88      The submissions made in answer to question 1 were quite diverse and raise some complex issues.  In my opinion, it is best not to traverse these issues unless necessary to do so.  This is in part because at least some of the submissions involve a consideration of the interaction between the Act and the Workplace Relations Act, with respect to the general jurisdiction of the Commission in the context of question 1.  Prior to considering these issues, it would probably be necessary to have constitutional notices issued to the Commonwealth and State Attorneys General pursuant to s78B of the Judiciary Act 1903 (Cth).  The issuing of these notices, awaiting a response to them and the receipt of any submissions which an Attorney General may wish to make in response to their notice, would all involve a delay in the finalisation of these appeals.  Again, it is preferable, in my opinion, not to so delay the finalisation of the appeals unless it is necessary to do so.

89      In my opinion, it is not necessary to take this path because, even if the answer to question 1 is yes, the answer to question 2 must be no.  In part, this is because, as set out earlier, I am not of the opinion that there are matters properly before the Tribunal which can be amended by use of the powers contained in s27 of the Act.

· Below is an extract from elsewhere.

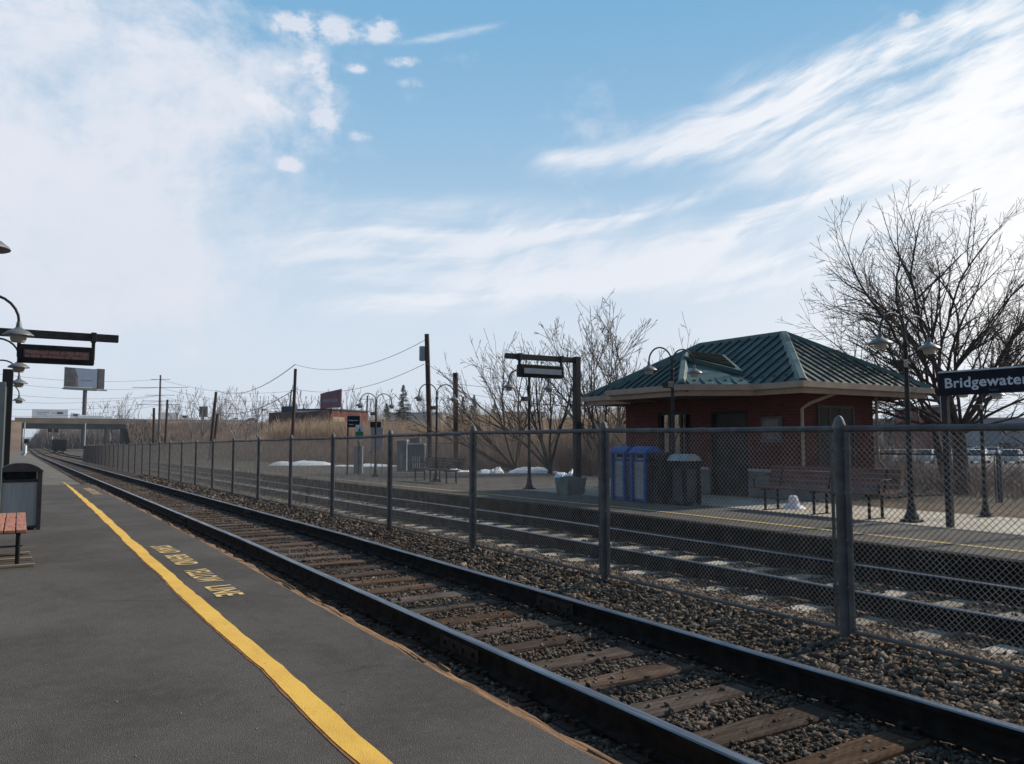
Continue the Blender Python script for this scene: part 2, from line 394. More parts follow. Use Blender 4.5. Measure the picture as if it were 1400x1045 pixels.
# ground sheet to the horizon
def hX(X, Y):
    base = zg(Y)
    if X < -5: e = -.25 - .3 * min(1, (-5 - X) / 20)
    elif X < 14.4: e = -.5
    elif X < 15.5: e = -.5 + .60 * (X - 14.4) / 1.1
    elif X < 19: e = .10
    elif X < 45: e = .10 - .9 * (X - 19) / 26
    else: e = -.8
    w = min(1, max(0, (Y - 60) / 60)) if X > 14 else 0
    return base + e * (1 - w) - .4 * w
gx = sorted(set([-1500, -600, -200, -60, -25, -8, -5, -4, 2, 8, 14.4, 14.7, 15, 15.3, 15.5, 17, 19, 24, 30, 38, 45, 60, 80, 110, 160, 240, 400, 800, 1600, 3000]))
gy = [-120, -60, -25, -10, -4, 0, 4, 8, 12, 16, 20, 26, 34, 44, 60, 80, 100, 130, 178, 240, 320, 450, 700, 1200, 2500, 4500]
mb = MB()
for y in gy:
    for x in gx: mb.v.append((x, y, hX(x, y)))
for j in range(len(gy) - 1):
    for i in range(len(gx) - 1):
        a = j * len(gx) + i; mb.f.append((a, a + 1, a + len(gx) + 1, a + len(gx))); mb.mi.append(0)
tag(mb.build('ground', M_GROUND), kind='structure')
# ballast bed under both tracks
strip('ballast_bed', [(-.2, -.30), (2.1, -.215), (2.5, -.205), (4.75, -.205), (5.1, -.19), (5.35, -.13), (5.62, -.10), (5.9, -.12), (6.4, -.19), (6.7, -.205), (9.1, -.205), (9.45, -.25), (10.2, -.40)], YL, zg, M_BED)
# near platform: asphalt slab, far platform: asphalt, curb, concrete walk
P1Y = [-9, -4, 0, 6, 12, 20, 28, 34.6]
strip('near_platform', [(-7, -.42), (-7, -.03), (-2, -.03), (2.35, -.03), (2.352, -.42)], P1Y, zg, M_ASPH)
P2Y = [-9, 0, 6, 12, 20, 30, 45, 60, 74]
strip('far_platform', [(9.3, -.42), (9.3, .13), (12.0, .13), (14.6, .13), (14.602, -.42)], P2Y, zg, M_ASPH2)
strip('far_plaza', [(14.59, .126), (17, .128), (20.2, .126)], [11.3, 12, 19, 30, 45, 60], zg, M_ASPH2)
strip('concrete_walk', [(12.04, .135), (13.2, .135), (14.58, .135)], [-9, 0, 6, 12, 19], zg, M_CONC)
strip('walk_kerb', [(11.94, .10), (11.941, .142), (12.045, .142), (12.046, .10)], [-9, 0, 6, 12, 19], zg, M_CURB)
mbc = MB().box(9.28, 9.50, -9, 12, -.1, .137); mbc.quadbox([(9.28, 12, -.1), (9.5, 12, -.1), (9.5, 74, -.1 + zg(74)), (9.28, 74, -.1 + zg(74)), (9.28, 12, .137), (9.5, 12, .137), (9.5, 74, .137 + zg(74)), (9.28, 74, .137 + zg(74))])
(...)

90      Additionally, I accept the submission made by the appellants that there is no power available to the Tribunal to somehow transfer or “cross-vest” the present applications to become applications before the Commission proper as opposed to the Commission sitting as the Tribunal.  The Commission sitting as the Tribunal exercises a distinct jurisdiction which is separate to that of the Commission proper.  In its exercise of the jurisdiction provided to the Tribunal, the Commission sitting as the Tribunal has certain powers expressed in s102 of the MSIA and s51I and s51J of the OSHA.  The legislature has not provided that the Tribunal is to simply sit as the Commission with all of the powers that the Commission possesses.  For example, as referred to earlier in these reasons, the Tribunal possesses particular powers of conciliation as stated in s51J of the OSHA rather than the powers of conciliation provided to the Commission under the Act when sitting as the Commission.  The jurisdictions of the Tribunal and the Commission have different scope and they possess powers from different statutory sources.  The present applications were purportedly referred to the Tribunal under s74(2) of the MSIA.  The applications purported to invoke the Tribunal’s jurisdiction.  Simply because the Tribunal is constituted by the Commission does not mean the Commission can ignore this fact and without more continue to hear and determine the applications as if referred to the Commission under s29 of the Act.  Further, the powers given to the Tribunal do not include a power to amend and transfer or “cross-vest” an application purportedly referred to it to one before the Commission proper.

91      Accordingly, I do not think that the applications brought before the Tribunal are salvageable in the way postulated by question 2 of the Full Bench as set out above.

92      In my opinion, although it is somewhat regrettable, the conclusion I reach is that each of the applications brought before the Tribunal must be dismissed.  This would not prevent employees who are parties to the disputes referred to in the applications lodging their own applications with the Tribunal.

93      In my opinion, the appropriate orders for the Full Bench to make in each appeal are:-

  1.                 The appeal is allowed.
  2. The declaration made by the Occupational Safety and Health Tribunal on 3 May 2006 is set aside.
  3. The application to the Occupational Safety and Health Tribunal is dismissed.

94      In my opinion a minute of proposed orders pursuant to s35 of the Act should issue in these terms.

 

COMMISSIONER J H SMITH:

95      I have had the benefit of reading the reasons for decision of His Honour, the Acting President.  I agree with those reasons and have nothing to add.

 

COMMISSIONER J L HARRISON:

96      I have had the benefit of reading the reasons for decision of His Honour, the Acting President.  I agree with those reasons and have nothing to add.